The crowd gathered in support of Mayor Ivy Taylor's campaign to serve a full term as mayor. Photo by Iris Dimmick.
The crowd gathered in support of Mayor Ivy Taylor’s campaign to serve a full term as mayor. Photo by Iris Dimmick.

Adkisson’s endorsement of Taylor did not come as a big surprise to political observers, even though he and Van de Putte share closer ties within the Democratic Party. In other ways, his “back to basics” platform more closely resembles Taylor’s priorities. Villarreal has not made an endorsement of either Van de Putte or Taylor and has not publicly stated whether either candidate has sought his endorsement, or if he is contemplating offering it.

Van de Putte received the powerful, but divisive San Antonio Police Officers Association‘s endorsement in March. Soon after, the police union ceased negotiations with the City, and some see that endorsement as a political gesture aimed as much at City Manager Sheryl Sculley as the mayor. More recently Van de Putte also received the endorsement of the San Antonio Professional Firefighters Association, and organization that for more than one year has refused to even come to the table for contract talks with the City. Taylor had said at the outset she would not seek or accept endorsements from any organizations with pending business at City Hall.

Van de Putte has said the endorsements have come with no strings attached, and no promises made or inferred.

Rick Casey, Leticia Van de Putte, and Ivy Taylor discuss at the KLRN studios. Photo by Scott Ball.
KLRN’s Texas Week host Rick Casey (left) interviews Leticia Van de Putte, and Mayor Ivy Taylor. Photo by Scott Ball.

“Anybody who says that I got this because I promised something; they don’t know Leticia and they weren’t in the room,” Van de Putte said during a recent mayoral debate. “I am proud to have the endorsement … it’s based on two decades of working with me. I didn’t make any promises.”

At any rate, with both camps assembling long lists of endorsements, the runoff outcome probably will depend more on who can turn out voters. City elections are non-partisan, but Van de Putte has held office as a Democrat for many years and is seen as more liberal, while Taylor, who has voted as a Democrat, is seen as more socially conservative, most notably with her “no” vote as a city council member on the Non-Discrimination Ordinance, which as mayor she has pledged to uphold. After her decision last August to withdraw the City’s support of the VIA streetcar project, she also has been seen as more fiscally conservative and less downtown-centric. Her attention to comprehensive planning in the city’s sprawling suburbs also gives her greater appeal on the Northside.
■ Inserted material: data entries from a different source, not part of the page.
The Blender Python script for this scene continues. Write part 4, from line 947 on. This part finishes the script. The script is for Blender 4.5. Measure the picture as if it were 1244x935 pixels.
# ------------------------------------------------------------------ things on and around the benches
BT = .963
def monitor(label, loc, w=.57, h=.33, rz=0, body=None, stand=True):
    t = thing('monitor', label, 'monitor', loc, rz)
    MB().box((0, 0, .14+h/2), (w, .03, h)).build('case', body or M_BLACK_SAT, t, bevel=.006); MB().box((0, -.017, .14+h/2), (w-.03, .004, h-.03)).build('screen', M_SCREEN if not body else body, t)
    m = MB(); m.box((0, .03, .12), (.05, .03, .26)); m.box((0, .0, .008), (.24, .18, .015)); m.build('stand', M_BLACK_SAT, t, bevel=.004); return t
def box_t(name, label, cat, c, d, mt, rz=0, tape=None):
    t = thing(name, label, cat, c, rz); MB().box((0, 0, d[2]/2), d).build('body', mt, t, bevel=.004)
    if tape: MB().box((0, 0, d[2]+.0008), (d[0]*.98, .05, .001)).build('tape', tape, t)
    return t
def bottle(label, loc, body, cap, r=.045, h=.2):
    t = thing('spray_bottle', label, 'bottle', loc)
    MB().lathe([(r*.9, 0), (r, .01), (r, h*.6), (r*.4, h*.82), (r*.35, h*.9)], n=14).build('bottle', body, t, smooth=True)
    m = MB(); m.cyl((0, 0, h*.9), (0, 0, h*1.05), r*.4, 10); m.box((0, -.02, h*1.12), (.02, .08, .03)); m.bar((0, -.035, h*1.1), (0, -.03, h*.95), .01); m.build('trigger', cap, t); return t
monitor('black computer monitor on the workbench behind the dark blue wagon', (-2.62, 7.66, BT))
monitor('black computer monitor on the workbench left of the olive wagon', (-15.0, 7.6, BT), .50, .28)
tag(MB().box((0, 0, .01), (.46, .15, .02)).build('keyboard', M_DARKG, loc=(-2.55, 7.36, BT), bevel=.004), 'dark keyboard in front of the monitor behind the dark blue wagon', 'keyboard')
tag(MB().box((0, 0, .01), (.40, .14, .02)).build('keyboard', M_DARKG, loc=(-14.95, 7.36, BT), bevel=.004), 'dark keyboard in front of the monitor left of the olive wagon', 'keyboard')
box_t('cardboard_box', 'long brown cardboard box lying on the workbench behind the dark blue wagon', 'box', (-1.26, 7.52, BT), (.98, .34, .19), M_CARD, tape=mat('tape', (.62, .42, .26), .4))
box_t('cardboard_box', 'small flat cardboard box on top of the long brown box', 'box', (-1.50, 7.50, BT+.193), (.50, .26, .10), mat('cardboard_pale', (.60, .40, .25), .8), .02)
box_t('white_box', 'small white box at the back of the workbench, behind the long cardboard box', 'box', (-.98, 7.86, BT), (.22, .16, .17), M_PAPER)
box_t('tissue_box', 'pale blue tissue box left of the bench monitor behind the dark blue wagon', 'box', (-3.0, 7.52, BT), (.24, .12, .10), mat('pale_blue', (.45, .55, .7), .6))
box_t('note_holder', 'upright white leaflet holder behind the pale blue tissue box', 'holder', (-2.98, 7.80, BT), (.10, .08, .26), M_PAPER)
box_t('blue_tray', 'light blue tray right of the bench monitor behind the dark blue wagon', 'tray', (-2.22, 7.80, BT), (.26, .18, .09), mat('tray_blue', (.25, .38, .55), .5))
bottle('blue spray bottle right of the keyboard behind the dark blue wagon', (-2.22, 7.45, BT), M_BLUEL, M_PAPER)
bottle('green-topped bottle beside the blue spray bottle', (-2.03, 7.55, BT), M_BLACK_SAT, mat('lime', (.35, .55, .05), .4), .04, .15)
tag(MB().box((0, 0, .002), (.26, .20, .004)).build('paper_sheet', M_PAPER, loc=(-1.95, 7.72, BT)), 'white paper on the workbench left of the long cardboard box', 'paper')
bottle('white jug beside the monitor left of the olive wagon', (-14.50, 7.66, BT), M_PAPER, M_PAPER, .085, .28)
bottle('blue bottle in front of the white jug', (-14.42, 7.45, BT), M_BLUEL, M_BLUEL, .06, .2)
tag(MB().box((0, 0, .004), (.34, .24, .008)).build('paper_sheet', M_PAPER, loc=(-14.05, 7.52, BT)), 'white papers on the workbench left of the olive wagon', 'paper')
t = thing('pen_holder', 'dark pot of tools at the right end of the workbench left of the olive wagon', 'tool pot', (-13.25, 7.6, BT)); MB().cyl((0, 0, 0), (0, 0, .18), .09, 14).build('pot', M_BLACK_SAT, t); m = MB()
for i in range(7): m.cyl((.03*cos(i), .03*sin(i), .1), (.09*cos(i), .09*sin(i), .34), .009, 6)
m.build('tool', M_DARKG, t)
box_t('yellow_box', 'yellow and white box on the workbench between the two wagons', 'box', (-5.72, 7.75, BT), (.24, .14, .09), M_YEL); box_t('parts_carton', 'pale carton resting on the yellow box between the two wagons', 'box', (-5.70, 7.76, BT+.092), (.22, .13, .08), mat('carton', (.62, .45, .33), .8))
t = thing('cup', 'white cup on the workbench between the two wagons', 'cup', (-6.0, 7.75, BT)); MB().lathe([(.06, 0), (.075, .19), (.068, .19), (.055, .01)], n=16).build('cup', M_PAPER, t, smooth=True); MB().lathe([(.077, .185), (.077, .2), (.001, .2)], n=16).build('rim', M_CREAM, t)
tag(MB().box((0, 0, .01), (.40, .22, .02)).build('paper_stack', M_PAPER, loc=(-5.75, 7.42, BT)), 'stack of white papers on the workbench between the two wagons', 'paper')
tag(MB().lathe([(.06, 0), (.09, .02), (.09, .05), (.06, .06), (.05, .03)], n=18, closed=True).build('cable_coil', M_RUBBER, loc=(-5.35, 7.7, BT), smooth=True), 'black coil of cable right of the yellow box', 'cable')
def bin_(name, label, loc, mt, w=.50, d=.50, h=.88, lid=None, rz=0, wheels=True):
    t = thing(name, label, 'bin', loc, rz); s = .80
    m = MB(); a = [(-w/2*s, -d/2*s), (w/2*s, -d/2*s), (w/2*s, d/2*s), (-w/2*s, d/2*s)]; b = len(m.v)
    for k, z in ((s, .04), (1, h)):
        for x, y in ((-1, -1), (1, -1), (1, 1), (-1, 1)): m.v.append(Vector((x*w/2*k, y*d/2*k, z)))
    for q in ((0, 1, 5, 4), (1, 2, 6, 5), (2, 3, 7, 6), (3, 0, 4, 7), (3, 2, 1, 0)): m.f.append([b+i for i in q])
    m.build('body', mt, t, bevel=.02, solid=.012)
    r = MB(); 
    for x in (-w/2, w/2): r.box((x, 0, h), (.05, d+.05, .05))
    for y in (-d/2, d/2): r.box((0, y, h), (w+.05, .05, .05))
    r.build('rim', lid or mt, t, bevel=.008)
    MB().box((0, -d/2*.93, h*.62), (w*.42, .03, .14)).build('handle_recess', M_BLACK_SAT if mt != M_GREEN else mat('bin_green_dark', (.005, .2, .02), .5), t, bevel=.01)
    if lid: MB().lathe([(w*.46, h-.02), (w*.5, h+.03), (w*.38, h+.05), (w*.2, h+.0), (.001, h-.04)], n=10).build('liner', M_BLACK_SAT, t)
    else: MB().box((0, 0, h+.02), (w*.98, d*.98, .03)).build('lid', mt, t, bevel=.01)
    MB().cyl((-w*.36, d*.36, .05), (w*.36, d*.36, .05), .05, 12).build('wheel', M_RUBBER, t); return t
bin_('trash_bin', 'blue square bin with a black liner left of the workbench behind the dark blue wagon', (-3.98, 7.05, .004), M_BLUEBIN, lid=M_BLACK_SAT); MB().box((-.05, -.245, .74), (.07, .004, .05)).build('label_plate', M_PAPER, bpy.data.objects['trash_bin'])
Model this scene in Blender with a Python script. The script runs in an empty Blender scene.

Adkisson said he is confident that Taylor is the candidate that can bring collective bargaining talks to a successful close, while supporting his “back to basics” priorities of neighborhood infrastructure and public safety.

“It really isn’t an easy decision when you have friends on different sides,” Adkisson said. He said Taylor will be a “stay at home mayor” whose political ambitions do not reach beyond San Antonio – a reference to Van de Putte’s failed bid for the lieutenant governor seat last year.

“When the cat’s away, the mice play,” he said. “I know that she will not be gallivanting around.”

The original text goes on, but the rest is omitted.